La situation que nous traversons nous conforte dans l’analyse prémonitoire que nous faisions de l’avenir de notre société, dominée essentiellement par la notion du profit. Nous l’avons plus ou moins acceptée, par habitude, sans doute, et aussi parce que c’était la règle générale. Mais aujourd’hui devant l’insuffisance de tout ce qui nous permet de faire face à une telle crise sanitaire, nous mesurons à quel point la gestion comptable de notre politique de santé nous a conduits dans le mur. Hélas, cela concerne la santé mais il en est de même pour tous les autres secteurs économiques de note pays. Alors la première mesure que doit prendre le gouvernement pour se relever de cette crise consiste à sortir du carcan des règles budgétaires européennes. La deuxième, c’est de retrouver une certaine souveraineté nationale de nos outils de productions, au moins pour ce qui est essentiel, en acceptant de ne pas être forcément les plus compétitifs mais les plus opérationnels. La troisième mesure, au-delà des mesures macro-économiques prises en direction des entreprises et qui vont dans le bon sens, serait d’avoir aussi une vision micro-économique qui consisterait à relancer au plus vite la consommation des ménages par l’attribution à chaque foyer fiscal de coupons d’achat de 1 000 ou 1 500 €, utilisables dans les trois mois auprès des commerces ou services de proximité. Le coût de cette opération, très élevé certes, doit s’apprécier comme un investissement qui permettrait une relance immédiate de notre économie de proximité et s’avérerait certainement moins onéreuse à terme, que l’effondrement prévisible d’une grande partie de ce secteur d’activité.

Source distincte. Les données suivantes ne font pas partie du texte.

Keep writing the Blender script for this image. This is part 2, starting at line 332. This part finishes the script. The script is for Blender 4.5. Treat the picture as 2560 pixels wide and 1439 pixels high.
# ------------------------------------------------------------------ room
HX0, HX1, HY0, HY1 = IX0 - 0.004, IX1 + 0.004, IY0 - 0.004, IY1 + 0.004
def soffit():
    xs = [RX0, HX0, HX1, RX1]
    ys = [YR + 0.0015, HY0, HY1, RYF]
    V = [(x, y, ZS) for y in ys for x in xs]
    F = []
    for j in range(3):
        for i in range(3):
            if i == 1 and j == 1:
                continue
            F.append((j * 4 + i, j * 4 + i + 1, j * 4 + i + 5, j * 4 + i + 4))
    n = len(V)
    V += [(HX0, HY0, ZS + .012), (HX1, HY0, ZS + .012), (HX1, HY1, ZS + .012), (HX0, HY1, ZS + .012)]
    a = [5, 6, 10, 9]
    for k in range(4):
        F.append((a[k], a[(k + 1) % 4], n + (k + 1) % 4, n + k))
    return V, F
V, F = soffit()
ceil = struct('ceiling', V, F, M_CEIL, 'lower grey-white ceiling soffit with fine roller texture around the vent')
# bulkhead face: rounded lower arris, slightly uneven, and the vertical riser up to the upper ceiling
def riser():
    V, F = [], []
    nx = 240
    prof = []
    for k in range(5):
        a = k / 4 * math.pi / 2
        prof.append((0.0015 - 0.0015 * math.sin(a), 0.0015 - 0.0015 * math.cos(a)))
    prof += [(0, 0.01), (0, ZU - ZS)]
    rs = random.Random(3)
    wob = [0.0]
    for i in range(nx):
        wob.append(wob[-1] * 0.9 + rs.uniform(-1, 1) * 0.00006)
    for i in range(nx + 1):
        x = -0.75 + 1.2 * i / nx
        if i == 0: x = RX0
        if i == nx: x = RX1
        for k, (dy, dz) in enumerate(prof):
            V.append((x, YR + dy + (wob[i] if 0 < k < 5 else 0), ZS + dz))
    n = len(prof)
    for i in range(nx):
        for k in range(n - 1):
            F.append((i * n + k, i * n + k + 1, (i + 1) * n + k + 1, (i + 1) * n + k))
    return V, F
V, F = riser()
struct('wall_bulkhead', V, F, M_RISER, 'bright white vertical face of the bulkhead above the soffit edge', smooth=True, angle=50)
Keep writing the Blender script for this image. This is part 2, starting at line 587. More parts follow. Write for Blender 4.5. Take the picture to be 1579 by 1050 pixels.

Comment voyez-vous le monde de demain : des grands changements seront-ils obligatoires, y croyez-vous ou non ?
Ce qui est sûr c’est que nous ne pourrons pas faire comme s’il ne s’était rien passé. D’abord il nous faudra tirer les enseignements de l’impréparation d’une telle crise sanitaire. Impréparation qui a conduit les pouvoirs publics à s’abriter derrière des mensonges qui ont aussitôt décrédibilisé leurs actions auprès de l’opinion publique (scandale des masques, absence de tests, insuffisance des lits de réanimation, etc.) Il nous faudra mesurer tous les dysfonctionnements et notamment les lourdeurs de l’appareil administratif et la réelle utilité des différentes Commissions qui ont ralenti au nom du principe de précaution et souvent de l’ouverture de «parapluies», bon nombre de décisions et qui ont contribué à brouiller le message auprès du grand public. Enfin il faudra qu’au nom du respect démocratique, des responsabilités soient clairement établies, pas tant pour en designer les coupables que pour faire en sorte que cela ne se reproduise plus. Pour l’avenir, je fais confiance à l’intelligence de nos concitoyens et à la pertinence de l’analyse qu’ils feront de la situation dans laquelle on se trouve. J’ai le sentiment que plus personne n’est dupe des enjeux financiers et des intérêts économiques qui ont planés sur cette crise et où cela nous a conduits. Désormais il nous appartient de reprendre en main notre destinée et de construire le monde de demain tel que nous le souhaitons et pas tel qu’il nous est imposé. Nous devons être des acteurs à part entière des politiques publiques et au nom de l’intérêt général et de la cohésion sociale nous devons participer à la définition d’une nouvelle vision de la politique de notre pays, conciliant la réussite économique et l’efficacité sociale. C’est à cette condition que la France démontrera au monde qu’elle reste une grande Nation.